## Stated goal:
Give again only the lines beginning with the one that contains "The Blender Python" and ending with the one that contains "t = NT('stone_%s'"; include both of those lines.

## Provided entries:
(begin)

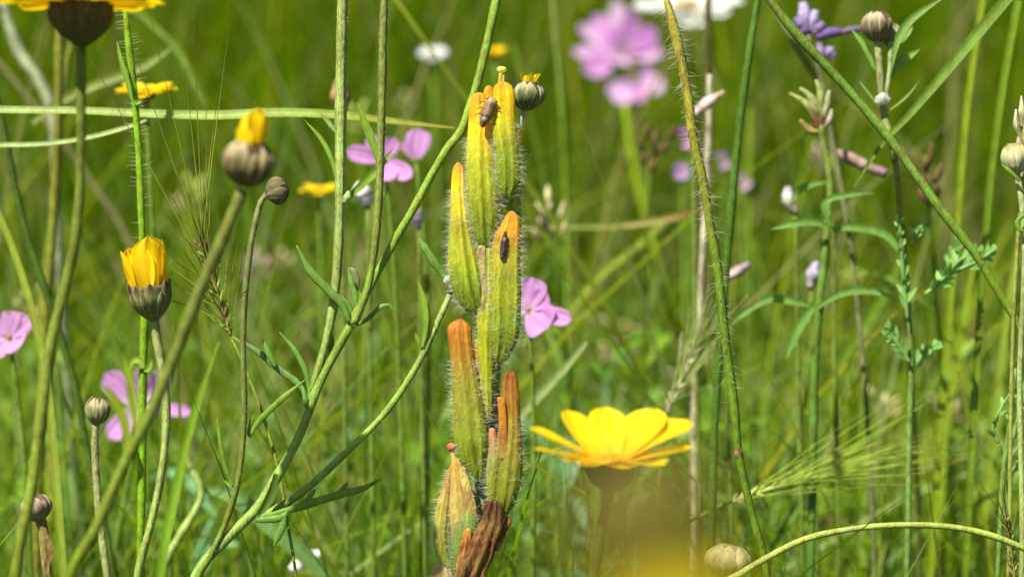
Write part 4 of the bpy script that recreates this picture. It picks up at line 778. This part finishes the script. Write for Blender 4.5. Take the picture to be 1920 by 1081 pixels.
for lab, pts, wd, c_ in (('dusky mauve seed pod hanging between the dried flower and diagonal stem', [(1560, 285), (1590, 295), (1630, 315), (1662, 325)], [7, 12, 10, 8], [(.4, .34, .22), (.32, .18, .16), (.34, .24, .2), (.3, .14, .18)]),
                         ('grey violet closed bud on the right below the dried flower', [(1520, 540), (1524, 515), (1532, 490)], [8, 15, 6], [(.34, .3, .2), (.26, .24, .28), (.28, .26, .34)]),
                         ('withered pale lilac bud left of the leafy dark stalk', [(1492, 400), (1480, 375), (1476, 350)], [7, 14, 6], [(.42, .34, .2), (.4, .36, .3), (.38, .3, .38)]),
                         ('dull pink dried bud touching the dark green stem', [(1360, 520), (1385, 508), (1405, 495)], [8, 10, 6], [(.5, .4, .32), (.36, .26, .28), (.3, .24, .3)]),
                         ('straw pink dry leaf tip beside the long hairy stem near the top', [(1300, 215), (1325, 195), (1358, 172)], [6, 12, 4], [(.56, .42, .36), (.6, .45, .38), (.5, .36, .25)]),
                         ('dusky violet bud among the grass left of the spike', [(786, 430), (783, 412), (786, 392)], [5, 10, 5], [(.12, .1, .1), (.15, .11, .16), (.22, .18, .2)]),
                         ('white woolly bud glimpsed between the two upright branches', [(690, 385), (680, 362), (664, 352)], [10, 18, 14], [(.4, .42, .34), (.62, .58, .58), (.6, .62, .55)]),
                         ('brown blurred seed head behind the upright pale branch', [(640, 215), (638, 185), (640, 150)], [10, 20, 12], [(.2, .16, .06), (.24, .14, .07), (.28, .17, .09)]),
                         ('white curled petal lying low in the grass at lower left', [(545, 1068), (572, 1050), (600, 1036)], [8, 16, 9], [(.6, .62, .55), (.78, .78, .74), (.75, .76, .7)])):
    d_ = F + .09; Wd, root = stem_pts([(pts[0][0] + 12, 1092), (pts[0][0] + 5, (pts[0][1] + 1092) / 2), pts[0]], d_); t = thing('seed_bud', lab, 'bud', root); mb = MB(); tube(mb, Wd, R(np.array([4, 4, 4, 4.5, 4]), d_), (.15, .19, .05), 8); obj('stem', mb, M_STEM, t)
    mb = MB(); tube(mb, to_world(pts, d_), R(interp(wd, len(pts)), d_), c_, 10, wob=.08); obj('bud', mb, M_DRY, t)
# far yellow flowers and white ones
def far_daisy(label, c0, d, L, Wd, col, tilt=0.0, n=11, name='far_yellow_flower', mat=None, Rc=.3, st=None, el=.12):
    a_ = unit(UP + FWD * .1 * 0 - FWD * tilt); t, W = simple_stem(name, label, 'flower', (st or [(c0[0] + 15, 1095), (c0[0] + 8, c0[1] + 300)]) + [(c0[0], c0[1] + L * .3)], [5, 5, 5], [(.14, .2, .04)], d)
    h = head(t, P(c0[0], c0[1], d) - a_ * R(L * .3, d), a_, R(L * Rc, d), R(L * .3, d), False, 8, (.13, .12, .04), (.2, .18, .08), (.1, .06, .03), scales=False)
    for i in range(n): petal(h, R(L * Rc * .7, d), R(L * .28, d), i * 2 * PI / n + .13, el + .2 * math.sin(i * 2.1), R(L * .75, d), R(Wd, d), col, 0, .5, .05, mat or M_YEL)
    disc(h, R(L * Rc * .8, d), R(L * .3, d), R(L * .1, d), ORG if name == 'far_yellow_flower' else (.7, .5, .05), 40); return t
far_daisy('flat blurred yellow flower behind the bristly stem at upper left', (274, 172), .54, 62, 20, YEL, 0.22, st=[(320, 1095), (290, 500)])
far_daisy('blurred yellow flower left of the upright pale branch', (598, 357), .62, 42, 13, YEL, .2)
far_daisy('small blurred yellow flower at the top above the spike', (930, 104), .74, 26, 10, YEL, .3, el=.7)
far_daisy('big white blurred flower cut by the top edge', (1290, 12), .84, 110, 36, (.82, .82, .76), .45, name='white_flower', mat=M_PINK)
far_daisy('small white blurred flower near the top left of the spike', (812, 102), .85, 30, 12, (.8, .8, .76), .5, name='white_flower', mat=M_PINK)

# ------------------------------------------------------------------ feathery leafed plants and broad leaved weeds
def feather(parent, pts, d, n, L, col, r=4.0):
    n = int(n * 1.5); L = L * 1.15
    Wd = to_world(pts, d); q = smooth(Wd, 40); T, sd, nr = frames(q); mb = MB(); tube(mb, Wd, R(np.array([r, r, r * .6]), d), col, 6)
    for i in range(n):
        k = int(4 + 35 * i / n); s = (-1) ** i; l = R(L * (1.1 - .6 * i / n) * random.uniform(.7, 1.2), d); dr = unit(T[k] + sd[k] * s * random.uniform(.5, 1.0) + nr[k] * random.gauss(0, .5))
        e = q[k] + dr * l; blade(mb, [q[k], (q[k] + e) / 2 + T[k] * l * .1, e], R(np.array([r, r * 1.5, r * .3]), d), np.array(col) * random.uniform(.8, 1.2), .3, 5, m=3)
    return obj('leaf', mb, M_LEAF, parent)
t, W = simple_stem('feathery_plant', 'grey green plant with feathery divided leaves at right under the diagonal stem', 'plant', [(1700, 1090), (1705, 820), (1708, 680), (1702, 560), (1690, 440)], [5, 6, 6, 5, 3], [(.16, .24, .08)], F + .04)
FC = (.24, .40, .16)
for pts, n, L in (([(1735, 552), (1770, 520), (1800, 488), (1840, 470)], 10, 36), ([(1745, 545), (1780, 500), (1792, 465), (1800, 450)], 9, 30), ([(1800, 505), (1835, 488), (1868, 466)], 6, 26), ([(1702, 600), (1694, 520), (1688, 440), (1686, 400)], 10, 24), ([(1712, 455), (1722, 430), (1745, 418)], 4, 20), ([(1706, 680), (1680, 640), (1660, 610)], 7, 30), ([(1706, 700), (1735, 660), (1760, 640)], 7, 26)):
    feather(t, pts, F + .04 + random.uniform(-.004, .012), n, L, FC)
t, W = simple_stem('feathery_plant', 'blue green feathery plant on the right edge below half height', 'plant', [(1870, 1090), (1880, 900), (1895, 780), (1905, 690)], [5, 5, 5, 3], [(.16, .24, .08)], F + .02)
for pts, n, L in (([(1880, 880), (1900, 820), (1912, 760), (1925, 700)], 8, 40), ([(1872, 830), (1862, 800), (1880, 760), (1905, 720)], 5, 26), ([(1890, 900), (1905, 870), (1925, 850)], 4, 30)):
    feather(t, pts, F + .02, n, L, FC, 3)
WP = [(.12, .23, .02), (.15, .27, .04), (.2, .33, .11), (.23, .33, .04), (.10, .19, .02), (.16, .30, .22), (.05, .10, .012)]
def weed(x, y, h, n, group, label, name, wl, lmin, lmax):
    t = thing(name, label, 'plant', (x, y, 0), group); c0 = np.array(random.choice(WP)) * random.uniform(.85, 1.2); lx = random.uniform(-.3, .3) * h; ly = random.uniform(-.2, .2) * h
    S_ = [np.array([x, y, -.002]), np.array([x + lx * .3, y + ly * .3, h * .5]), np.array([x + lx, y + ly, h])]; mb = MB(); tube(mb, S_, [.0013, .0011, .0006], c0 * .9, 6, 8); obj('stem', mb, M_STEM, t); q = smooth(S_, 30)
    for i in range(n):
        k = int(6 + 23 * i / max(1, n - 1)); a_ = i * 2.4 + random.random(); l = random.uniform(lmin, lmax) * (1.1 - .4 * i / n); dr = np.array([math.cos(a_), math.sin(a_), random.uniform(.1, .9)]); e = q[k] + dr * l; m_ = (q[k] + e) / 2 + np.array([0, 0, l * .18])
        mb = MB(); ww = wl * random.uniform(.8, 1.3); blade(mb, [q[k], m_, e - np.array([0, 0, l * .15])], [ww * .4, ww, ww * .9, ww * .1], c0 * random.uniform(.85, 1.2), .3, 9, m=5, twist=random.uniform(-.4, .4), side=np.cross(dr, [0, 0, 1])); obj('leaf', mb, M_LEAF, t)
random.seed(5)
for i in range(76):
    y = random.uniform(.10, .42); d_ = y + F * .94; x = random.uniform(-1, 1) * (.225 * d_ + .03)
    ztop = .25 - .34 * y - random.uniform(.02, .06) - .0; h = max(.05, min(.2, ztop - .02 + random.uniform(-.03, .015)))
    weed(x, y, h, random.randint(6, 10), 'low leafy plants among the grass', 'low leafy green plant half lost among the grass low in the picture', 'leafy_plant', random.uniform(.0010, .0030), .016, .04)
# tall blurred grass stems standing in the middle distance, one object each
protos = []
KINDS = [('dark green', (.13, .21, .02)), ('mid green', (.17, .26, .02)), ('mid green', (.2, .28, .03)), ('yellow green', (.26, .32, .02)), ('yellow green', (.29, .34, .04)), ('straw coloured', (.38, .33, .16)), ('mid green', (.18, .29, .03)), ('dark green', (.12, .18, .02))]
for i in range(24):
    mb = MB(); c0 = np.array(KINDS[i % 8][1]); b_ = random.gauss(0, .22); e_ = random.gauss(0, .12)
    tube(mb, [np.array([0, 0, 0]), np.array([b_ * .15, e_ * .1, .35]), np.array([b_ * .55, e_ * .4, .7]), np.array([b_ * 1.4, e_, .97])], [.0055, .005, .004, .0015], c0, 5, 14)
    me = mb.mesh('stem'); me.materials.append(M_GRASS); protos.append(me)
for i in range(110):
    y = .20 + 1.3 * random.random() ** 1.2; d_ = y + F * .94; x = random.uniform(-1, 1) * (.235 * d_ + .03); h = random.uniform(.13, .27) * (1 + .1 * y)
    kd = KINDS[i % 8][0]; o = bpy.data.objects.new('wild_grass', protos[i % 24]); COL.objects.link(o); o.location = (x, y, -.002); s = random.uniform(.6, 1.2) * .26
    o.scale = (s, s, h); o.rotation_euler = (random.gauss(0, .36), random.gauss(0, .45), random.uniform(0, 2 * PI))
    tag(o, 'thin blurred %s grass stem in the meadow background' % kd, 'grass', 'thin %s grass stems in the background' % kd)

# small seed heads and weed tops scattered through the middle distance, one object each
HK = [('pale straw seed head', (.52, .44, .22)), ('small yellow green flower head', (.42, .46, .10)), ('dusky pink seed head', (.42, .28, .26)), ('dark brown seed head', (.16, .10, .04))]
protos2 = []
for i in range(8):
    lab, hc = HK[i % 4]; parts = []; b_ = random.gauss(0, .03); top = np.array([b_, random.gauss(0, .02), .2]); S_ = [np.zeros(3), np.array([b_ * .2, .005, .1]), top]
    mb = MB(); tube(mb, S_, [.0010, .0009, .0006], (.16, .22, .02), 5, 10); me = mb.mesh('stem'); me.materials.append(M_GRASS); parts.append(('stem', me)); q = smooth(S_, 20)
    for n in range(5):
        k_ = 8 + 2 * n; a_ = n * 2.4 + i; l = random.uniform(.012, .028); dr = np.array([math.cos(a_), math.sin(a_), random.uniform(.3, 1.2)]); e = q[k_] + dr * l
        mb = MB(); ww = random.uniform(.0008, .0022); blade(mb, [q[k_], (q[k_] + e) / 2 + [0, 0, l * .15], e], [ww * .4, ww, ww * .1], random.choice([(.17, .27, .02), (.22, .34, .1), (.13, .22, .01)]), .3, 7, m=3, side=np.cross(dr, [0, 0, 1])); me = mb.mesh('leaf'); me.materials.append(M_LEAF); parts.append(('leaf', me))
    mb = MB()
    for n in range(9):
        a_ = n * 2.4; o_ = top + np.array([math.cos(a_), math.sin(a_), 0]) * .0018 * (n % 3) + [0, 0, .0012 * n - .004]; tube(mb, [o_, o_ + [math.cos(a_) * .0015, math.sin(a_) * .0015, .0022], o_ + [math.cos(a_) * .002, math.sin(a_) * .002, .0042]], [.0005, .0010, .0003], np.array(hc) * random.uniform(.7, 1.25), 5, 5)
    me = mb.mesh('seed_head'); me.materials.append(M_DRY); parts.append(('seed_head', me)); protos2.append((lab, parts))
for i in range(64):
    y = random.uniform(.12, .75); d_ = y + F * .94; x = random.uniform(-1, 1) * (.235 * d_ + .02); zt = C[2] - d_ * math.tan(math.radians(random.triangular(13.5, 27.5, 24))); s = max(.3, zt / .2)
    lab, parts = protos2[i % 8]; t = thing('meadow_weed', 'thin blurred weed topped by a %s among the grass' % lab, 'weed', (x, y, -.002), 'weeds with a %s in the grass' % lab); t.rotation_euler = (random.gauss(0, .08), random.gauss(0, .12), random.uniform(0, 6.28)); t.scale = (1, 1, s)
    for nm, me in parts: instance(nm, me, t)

(end)
(begin)

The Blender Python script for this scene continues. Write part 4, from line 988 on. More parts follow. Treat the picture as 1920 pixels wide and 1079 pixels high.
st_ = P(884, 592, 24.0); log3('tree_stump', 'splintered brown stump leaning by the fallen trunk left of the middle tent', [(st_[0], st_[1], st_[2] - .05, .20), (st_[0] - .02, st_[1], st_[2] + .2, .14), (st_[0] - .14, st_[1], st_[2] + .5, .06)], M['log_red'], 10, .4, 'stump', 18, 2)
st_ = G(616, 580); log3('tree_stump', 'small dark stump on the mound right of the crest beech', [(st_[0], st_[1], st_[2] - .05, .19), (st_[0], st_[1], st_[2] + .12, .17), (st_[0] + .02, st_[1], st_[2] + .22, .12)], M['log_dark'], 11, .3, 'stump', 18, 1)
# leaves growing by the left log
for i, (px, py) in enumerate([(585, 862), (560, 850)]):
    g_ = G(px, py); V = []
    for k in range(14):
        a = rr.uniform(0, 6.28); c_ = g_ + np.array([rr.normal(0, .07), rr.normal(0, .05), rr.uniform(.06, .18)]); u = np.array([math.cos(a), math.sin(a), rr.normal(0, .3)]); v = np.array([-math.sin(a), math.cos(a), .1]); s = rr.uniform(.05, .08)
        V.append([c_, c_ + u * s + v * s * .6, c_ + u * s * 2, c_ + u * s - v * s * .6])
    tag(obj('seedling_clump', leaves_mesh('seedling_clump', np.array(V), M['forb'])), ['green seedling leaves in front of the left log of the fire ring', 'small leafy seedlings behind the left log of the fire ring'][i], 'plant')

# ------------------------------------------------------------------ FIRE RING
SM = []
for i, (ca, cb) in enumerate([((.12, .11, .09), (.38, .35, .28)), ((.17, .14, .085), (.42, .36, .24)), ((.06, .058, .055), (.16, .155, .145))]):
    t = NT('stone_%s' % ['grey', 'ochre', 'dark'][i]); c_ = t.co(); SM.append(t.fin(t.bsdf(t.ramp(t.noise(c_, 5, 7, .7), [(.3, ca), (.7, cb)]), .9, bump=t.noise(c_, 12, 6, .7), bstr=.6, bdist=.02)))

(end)
(begin)

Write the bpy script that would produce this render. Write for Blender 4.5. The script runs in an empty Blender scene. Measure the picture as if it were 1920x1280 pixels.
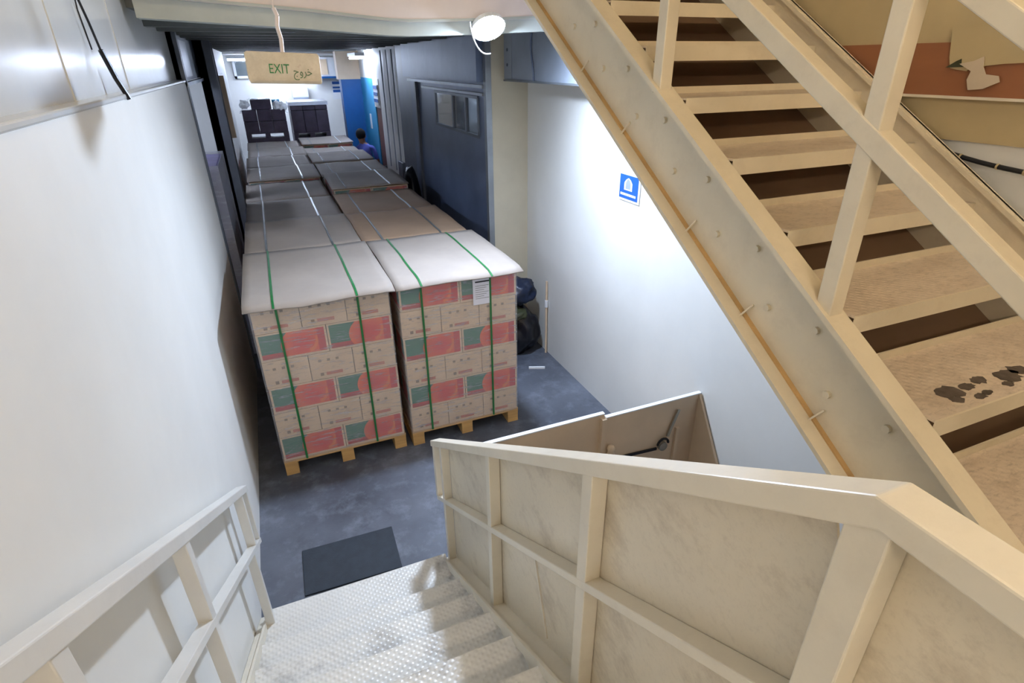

(end)

## Written solution:
The Blender Python script for this scene continues. Write part 4, from line 988 on. More parts follow. Treat the picture as 1920 pixels wide and 1079 pixels high.
st_ = P(884, 592, 24.0); log3('tree_stump', 'splintered brown stump leaning by the fallen trunk left of the middle tent', [(st_[0], st_[1], st_[2] - .05, .20), (st_[0] - .02, st_[1], st_[2] + .2, .14), (st_[0] - .14, st_[1], st_[2] + .5, .06)], M['log_red'], 10, .4, 'stump', 18, 2)
st_ = G(616, 580); log3('tree_stump', 'small dark stump on the mound right of the crest beech', [(st_[0], st_[1], st_[2] - .05, .19), (st_[0], st_[1], st_[2] + .12, .17), (st_[0] + .02, st_[1], st_[2] + .22, .12)], M['log_dark'], 11, .3, 'stump', 18, 1)
# leaves growing by the left log
for i, (px, py) in enumerate([(585, 862), (560, 850)]):
    g_ = G(px, py); V = []
    for k in range(14):
        a = rr.uniform(0, 6.28); c_ = g_ + np.array([rr.normal(0, .07), rr.normal(0, .05), rr.uniform(.06, .18)]); u = np.array([math.cos(a), math.sin(a), rr.normal(0, .3)]); v = np.array([-math.sin(a), math.cos(a), .1]); s = rr.uniform(.05, .08)
        V.append([c_, c_ + u * s + v * s * .6, c_ + u * s * 2, c_ + u * s - v * s * .6])
    tag(obj('seedling_clump', leaves_mesh('seedling_clump', np.array(V), M['forb'])), ['green seedling leaves in front of the left log of the fire ring', 'small leafy seedlings behind the left log of the fire ring'][i], 'plant')

# ------------------------------------------------------------------ FIRE RING
SM = []
for i, (ca, cb) in enumerate([((.12, .11, .09), (.38, .35, .28)), ((.17, .14, .085), (.42, .36, .24)), ((.06, .058, .055), (.16, .155, .145))]):
    t = NT('stone_%s' % ['grey', 'ochre', 'dark'][i]); c_ = t.co(); SM.append(t.fin(t.bsdf(t.ramp(t.noise(c_, 5, 7, .7), [(.3, ca), (.7, cb)]), .9, bump=t.noise(c_, 12, 6, .7), bstr=.6, bdist=.02)))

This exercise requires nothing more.